§ **Problem statement**
Quote all lines below exactly. Images stay out.

§ **Collected material**
****************************************

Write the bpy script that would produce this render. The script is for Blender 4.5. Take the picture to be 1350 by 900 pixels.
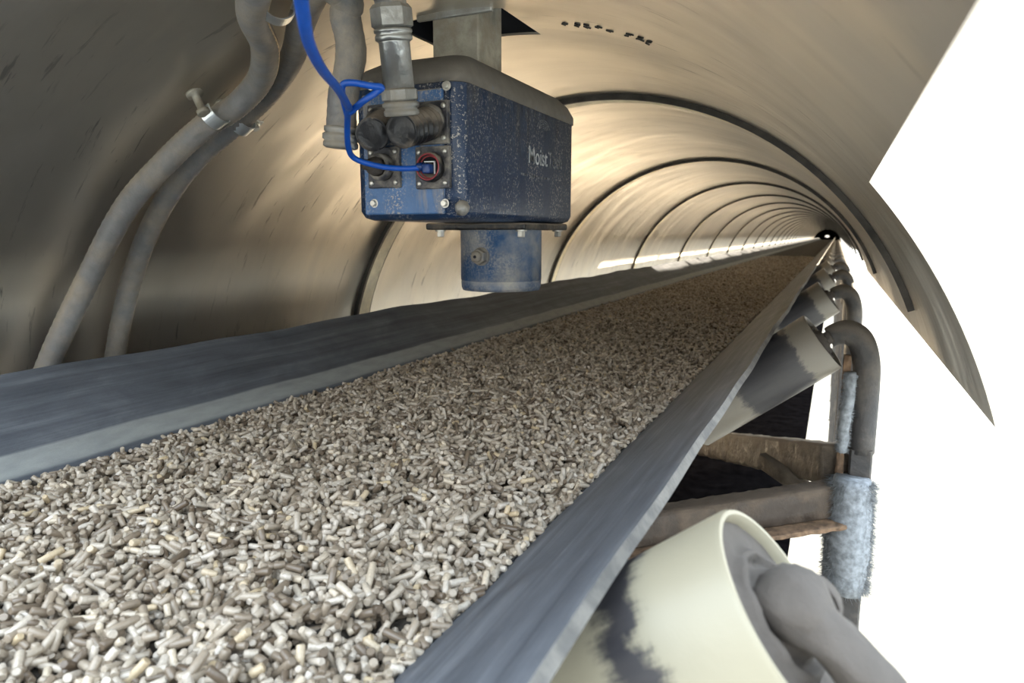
import bpy, bmesh, math, random
import numpy as np
from mathutils import Vector, Matrix

random.seed(7)
rng = np.random.default_rng(7)
for o in list(bpy.data.objects):
    bpy.data.objects.remove(o)
SC = bpy.context.scene
COL = SC.collection

# ------------------------------------------------------------------ frame of reference
# conveyor frame: a = across (right +), y = along the belt, b = up, unit = hood radius (S metres)
S = 0.75
H = 1.75                       # height of the hood's axis above the ground
CA, CB = -0.727, -0.563        # hood axis relative to the camera


def W(a, y, b):
    return Vector(((a - CA) * S, y * S, (b - CB) * S + H))


# ------------------------------------------------------------------ camera, world, sun, exposure
F = 912.0
D = np.array([429.0, 141.0, -F]); D /= np.linalg.norm(D)
U = np.array([0.0, F, 141.0]); U /= np.linalg.norm(U)
R = np.cross(D, U)
cam_d = bpy.data.cameras.new('camera')
cam = bpy.data.objects.new('camera', cam_d)
COL.objects.link(cam)
SC.camera = cam
cam_d.sensor_width = 36.0
cam_d.lens = F / 1350 * 36
cam_d.clip_start = 0.01
cam_d.clip_end = 400
m = Matrix.Identity(4)
for i in range(3):
    m[0][i], m[1][i], m[2][i] = R[i], D[i], U[i]
m.translation = W(0, 0, 0)
cam.matrix_world = m
cam_d.dof.use_dof = True
cam_d.dof.focus_distance = 0.95
cam_d.dof.aperture_fstop = 9.0

world = bpy.data.worlds.new('daylight')
SC.world = world
world.use_nodes = True
nt = world.node_tree
nt.nodes.clear()
wo = nt.nodes.new('ShaderNodeOutputWorld')
bg = nt.nodes.new('ShaderNodeBackground')
tc = nt.nodes.new('ShaderNodeTexCoord')
sx = nt.nodes.new('ShaderNodeSeparateXYZ')
rp = nt.nodes.new('ShaderNodeValToRGB')
rp.color_ramp.elements[0].position = 0.0
rp.color_ramp.elements[0].color = (1.0, 0.93, 0.82, 1)
rp.color_ramp.elements[1].position = 0.6
rp.color_ramp.elements[1].color = (0.72, 0.86, 1.0, 1)
nt.links.new(tc.outputs['Generated'], sx.inputs[0])
nt.links.new(sx.outputs['Z'], rp.inputs[0])
nt.links.new(rp.outputs[0], bg.inputs[0])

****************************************

§ **The completed task**
Write the bpy script that would produce this render. The script is for Blender 4.5. Take the picture to be 1350 by 900 pixels.
import bpy, bmesh, math, random
import numpy as np
from mathutils import Vector, Matrix

random.seed(7)
rng = np.random.default_rng(7)
for o in list(bpy.data.objects):
    bpy.data.objects.remove(o)
SC = bpy.context.scene
COL = SC.collection

# ------------------------------------------------------------------ frame of reference
# conveyor frame: a = across (right +), y = along the belt, b = up, unit = hood radius (S metres)
S = 0.75
H = 1.75                       # height of the hood's axis above the ground
CA, CB = -0.727, -0.563        # hood axis relative to the camera


def W(a, y, b):
    return Vector(((a - CA) * S, y * S, (b - CB) * S + H))


# ------------------------------------------------------------------ camera, world, sun, exposure
F = 912.0
D = np.array([429.0, 141.0, -F]); D /= np.linalg.norm(D)
U = np.array([0.0, F, 141.0]); U /= np.linalg.norm(U)
R = np.cross(D, U)
cam_d = bpy.data.cameras.new('camera')
cam = bpy.data.objects.new('camera', cam_d)
COL.objects.link(cam)
SC.camera = cam
cam_d.sensor_width = 36.0
cam_d.lens = F / 1350 * 36
cam_d.clip_start = 0.01
cam_d.clip_end = 400
m = Matrix.Identity(4)
for i in range(3):
    m[0][i], m[1][i], m[2][i] = R[i], D[i], U[i]
m.translation = W(0, 0, 0)
cam.matrix_world = m
cam_d.dof.use_dof = True
cam_d.dof.focus_distance = 0.95
cam_d.dof.aperture_fstop = 9.0

world = bpy.data.worlds.new('daylight')
SC.world = world
world.use_nodes = True
nt = world.node_tree
nt.nodes.clear()
wo = nt.nodes.new('ShaderNodeOutputWorld')
bg = nt.nodes.new('ShaderNodeBackground')
tc = nt.nodes.new('ShaderNodeTexCoord')
sx = nt.nodes.new('ShaderNodeSeparateXYZ')
rp = nt.nodes.new('ShaderNodeValToRGB')
rp.color_ramp.elements[0].position = 0.0
rp.color_ramp.elements[0].color = (1.0, 0.93, 0.82, 1)
rp.color_ramp.elements[1].position = 0.6
rp.color_ramp.elements[1].color = (0.72, 0.86, 1.0, 1)
nt.links.new(tc.outputs['Generated'], sx.inputs[0])
nt.links.new(sx.outputs['Z'], rp.inputs[0])
nt.links.new(rp.outputs[0], bg.inputs[0])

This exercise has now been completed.